Se consideraba bienaventurada a la madre de San Francisco de Asís porque asistió a la canonización de su hijo. ¡Mil veces más dichosa eres tú! Sabes, igual que ella, que tu hijo es un santo en el cielo, y esto lo sabes desde los primeros días de ese hijo bendito, sin verlo atravesar, por decirlo así, toda una vida de dolor.¡Cuán reconocido te está! Al dar la vida a tus otros hijos, les has dado al mismo tiempo que la esperanza de la felicidad celestial, el tener que someterse a muchos sufrimientos para poder alcanzarla; a éste, desde el primer instante le has dado la realidad de la felicidad celestial y está sin incertidumbre, sin espera, sin mezcla de pena alguna. Cuán feliz es y cuán bueno es Jesús de recompensar a este inocente con una corona imperecedera de gloria inefable, sin haber tenido que librar ningún combate. Éste es el premio del Santo Bautismo.
Él sufrió y combatió mucho para poder salvar a los suyos sin que tengan ningún mérito de su parte. Él tiene suficientes méritos para introducir en el Reino de su Padre a todos aquellos que Él quiera y a la hora que disponga.

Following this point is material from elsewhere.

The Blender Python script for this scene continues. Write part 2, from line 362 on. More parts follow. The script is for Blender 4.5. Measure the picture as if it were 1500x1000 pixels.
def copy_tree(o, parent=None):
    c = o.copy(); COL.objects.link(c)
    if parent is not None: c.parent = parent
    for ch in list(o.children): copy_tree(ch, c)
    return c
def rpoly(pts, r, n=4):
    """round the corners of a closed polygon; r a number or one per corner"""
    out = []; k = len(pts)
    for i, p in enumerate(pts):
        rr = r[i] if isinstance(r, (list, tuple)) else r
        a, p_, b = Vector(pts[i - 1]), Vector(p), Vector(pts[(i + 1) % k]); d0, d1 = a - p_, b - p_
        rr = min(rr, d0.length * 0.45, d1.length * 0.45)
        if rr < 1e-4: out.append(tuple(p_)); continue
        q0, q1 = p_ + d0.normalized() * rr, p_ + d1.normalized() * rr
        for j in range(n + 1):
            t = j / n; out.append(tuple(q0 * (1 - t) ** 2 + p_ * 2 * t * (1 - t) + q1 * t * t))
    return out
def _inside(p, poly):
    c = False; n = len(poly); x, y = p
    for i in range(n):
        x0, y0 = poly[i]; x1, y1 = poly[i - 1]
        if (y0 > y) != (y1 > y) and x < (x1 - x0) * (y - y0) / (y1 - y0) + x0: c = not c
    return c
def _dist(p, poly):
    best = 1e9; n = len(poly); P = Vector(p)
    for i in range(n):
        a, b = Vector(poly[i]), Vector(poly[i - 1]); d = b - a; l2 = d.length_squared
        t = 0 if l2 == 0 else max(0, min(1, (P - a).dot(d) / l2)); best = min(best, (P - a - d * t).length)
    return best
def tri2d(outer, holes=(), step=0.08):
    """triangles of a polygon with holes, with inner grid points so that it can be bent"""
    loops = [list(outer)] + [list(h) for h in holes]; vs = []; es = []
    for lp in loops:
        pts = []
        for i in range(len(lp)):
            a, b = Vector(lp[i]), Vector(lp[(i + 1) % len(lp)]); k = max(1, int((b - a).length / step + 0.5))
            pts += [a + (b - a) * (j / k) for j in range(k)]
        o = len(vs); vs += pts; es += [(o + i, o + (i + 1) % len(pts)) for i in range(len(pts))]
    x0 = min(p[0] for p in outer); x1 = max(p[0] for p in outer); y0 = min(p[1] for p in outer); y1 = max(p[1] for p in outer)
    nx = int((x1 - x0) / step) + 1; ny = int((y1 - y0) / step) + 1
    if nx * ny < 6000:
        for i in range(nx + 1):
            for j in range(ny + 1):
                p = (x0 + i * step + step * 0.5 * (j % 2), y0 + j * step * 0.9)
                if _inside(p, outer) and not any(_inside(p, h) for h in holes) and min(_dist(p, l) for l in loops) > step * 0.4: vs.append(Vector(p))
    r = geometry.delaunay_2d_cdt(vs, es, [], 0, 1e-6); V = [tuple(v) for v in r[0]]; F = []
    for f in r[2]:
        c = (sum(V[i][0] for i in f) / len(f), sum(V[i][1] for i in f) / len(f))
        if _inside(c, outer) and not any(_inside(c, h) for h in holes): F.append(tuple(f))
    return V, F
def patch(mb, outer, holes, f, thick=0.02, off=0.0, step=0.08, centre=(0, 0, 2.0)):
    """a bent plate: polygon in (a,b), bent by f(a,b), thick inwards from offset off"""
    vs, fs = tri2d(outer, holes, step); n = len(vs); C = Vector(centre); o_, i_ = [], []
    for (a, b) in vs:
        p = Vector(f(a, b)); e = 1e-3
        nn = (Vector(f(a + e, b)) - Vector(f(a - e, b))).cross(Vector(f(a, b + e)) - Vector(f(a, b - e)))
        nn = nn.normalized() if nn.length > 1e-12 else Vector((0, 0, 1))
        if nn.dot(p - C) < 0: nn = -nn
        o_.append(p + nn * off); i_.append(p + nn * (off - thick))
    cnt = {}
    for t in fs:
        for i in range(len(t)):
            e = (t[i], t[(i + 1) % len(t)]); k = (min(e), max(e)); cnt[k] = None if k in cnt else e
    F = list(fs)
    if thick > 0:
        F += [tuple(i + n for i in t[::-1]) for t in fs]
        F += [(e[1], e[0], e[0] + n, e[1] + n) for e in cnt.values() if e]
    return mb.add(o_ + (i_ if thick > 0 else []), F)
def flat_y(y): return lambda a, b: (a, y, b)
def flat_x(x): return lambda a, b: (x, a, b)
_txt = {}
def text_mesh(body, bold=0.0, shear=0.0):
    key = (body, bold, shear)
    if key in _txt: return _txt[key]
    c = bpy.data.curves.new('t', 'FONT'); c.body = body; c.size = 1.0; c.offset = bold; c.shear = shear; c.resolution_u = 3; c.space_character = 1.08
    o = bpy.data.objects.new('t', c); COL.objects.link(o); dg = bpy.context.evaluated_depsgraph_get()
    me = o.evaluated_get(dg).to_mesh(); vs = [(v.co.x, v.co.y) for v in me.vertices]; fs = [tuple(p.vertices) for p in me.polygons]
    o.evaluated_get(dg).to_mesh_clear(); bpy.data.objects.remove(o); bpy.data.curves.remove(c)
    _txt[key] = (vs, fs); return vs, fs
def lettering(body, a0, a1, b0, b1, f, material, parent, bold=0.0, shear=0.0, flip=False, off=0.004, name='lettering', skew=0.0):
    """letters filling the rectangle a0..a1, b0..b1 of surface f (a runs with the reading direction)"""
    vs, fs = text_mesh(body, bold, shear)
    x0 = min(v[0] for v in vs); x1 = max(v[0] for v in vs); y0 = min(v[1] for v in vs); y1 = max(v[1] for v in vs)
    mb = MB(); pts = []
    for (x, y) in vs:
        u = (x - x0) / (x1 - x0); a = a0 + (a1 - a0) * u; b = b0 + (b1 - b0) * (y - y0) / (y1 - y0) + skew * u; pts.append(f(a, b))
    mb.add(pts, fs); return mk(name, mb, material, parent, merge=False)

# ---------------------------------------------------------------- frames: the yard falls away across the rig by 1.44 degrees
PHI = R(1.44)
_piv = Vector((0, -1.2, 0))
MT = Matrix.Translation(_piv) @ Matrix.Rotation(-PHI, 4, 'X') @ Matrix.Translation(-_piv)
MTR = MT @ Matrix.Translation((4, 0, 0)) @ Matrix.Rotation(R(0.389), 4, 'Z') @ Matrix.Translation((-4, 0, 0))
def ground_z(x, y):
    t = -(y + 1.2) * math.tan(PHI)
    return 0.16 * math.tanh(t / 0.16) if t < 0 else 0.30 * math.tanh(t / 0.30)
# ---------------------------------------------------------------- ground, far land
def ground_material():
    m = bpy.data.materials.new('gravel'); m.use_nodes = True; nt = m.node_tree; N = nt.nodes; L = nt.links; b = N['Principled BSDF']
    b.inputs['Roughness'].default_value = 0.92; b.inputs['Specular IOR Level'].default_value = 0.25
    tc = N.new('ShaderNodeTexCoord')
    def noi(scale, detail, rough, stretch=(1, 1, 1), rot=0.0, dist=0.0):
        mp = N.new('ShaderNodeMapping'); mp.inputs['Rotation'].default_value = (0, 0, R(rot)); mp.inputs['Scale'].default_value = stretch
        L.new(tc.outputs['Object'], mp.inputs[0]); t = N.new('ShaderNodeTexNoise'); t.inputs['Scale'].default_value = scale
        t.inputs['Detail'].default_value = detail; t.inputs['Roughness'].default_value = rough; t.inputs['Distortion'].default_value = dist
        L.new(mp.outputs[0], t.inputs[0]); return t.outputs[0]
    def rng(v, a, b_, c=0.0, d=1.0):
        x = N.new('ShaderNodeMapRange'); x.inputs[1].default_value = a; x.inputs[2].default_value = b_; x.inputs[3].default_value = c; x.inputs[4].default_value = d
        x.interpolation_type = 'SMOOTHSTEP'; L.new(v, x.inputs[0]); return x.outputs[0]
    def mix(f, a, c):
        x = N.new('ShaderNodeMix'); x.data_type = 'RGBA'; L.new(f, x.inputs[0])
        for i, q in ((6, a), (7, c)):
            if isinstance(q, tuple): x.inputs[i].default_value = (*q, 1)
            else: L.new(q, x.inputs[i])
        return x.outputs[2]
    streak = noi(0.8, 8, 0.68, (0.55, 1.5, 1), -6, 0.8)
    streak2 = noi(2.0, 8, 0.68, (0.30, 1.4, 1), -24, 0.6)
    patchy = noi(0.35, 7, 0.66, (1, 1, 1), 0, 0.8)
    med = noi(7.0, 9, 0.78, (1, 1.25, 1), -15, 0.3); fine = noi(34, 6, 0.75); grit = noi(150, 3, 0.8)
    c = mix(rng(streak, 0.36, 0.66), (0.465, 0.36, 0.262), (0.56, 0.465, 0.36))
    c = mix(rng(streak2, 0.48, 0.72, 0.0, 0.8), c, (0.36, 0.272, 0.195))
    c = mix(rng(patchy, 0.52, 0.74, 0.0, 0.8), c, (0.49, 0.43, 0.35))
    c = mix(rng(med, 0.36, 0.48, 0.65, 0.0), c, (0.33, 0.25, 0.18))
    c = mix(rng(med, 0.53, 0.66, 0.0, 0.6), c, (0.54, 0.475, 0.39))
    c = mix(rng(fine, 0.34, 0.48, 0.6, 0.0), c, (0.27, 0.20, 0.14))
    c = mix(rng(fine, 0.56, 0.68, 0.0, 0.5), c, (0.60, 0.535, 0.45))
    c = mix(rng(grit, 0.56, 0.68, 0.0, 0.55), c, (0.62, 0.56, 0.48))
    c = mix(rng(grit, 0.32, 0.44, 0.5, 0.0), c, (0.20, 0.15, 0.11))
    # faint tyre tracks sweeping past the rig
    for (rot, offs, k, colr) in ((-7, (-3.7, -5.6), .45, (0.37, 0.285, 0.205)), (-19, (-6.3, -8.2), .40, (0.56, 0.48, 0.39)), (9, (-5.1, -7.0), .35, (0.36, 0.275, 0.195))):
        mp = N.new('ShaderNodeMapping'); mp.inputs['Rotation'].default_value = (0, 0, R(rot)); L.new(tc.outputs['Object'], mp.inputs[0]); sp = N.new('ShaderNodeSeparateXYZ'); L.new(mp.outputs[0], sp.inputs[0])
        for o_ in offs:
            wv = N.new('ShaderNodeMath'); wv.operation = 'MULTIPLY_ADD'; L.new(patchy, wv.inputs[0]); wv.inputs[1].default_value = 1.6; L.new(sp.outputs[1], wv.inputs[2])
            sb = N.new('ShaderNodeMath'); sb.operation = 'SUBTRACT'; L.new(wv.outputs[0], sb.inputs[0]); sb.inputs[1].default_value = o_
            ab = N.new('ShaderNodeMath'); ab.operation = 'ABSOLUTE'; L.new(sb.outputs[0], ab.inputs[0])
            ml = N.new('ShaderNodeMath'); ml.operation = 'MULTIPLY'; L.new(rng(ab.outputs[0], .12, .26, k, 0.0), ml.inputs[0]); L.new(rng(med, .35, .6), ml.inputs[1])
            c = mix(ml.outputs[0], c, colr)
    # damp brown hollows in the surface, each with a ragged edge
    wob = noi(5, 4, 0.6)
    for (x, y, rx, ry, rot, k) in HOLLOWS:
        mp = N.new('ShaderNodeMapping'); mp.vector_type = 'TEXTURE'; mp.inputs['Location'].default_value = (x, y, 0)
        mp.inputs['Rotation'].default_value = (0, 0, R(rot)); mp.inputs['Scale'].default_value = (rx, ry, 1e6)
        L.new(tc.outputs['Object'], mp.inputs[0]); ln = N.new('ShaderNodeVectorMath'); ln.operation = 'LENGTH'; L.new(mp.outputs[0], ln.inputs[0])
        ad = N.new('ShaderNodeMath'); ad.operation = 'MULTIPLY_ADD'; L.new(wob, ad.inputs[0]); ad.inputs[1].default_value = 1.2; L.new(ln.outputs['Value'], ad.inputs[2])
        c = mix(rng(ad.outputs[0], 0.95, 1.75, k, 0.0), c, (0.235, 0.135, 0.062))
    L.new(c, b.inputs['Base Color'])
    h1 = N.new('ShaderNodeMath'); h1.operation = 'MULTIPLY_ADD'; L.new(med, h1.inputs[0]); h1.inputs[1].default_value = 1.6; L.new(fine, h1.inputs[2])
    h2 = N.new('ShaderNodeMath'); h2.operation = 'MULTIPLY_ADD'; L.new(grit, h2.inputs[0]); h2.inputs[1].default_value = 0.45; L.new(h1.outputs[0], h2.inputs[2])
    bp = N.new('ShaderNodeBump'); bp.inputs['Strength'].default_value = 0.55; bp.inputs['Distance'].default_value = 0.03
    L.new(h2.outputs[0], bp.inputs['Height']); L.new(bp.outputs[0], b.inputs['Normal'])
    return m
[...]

Querida mía, no estés triste, antes bien repite con la Santísima Virgen: “El Señor ha hecho en mí cosas grandes; las generaciones me llamarán bienaventurada”. Bienaventurada, sí, porque aquel que has llevado en tu seno está en este momento resplandeciente de gloria eterna; porque eres la madre de un santo y porque a la semejanza de la madre de San Francisco has conocido en vida la felicidad inmensa de pensar en tu hijo como en un santo sentado por toda la eternidad a los pies de Jesús, reclinado eternamente sobre su corazón, en el amor y la luz de los ángeles y bienaventurados.
--
Nazareth (Tierra Santa) 14 de febrero de 1901
Que el pequeño Regis esté siempre presente en la conversación familiar; piensen en él. Que no sea olvidado ni su nombre pasado en silencio por sus hermanitos; hablen siempre de él como de un ser viviente. Está más vivo que nosotros los que habitamos esta tierra. De todos sus hermanos él es el único que está realmente vivo, pues él tiene la vida eterna, que, desgraciadamente nosotros podemos perder como la han perdido tantos otros, y que nuestro querido Regis nos ayudará a obtener. Me encomiendo a él a menudo y con fruto, le pido me enseñe a rezar. Pídeselo tu también y enséñale a tus hijos a invocarlo en sus necesidades. ¡Él los quiere mucho a todos y es tan poderoso!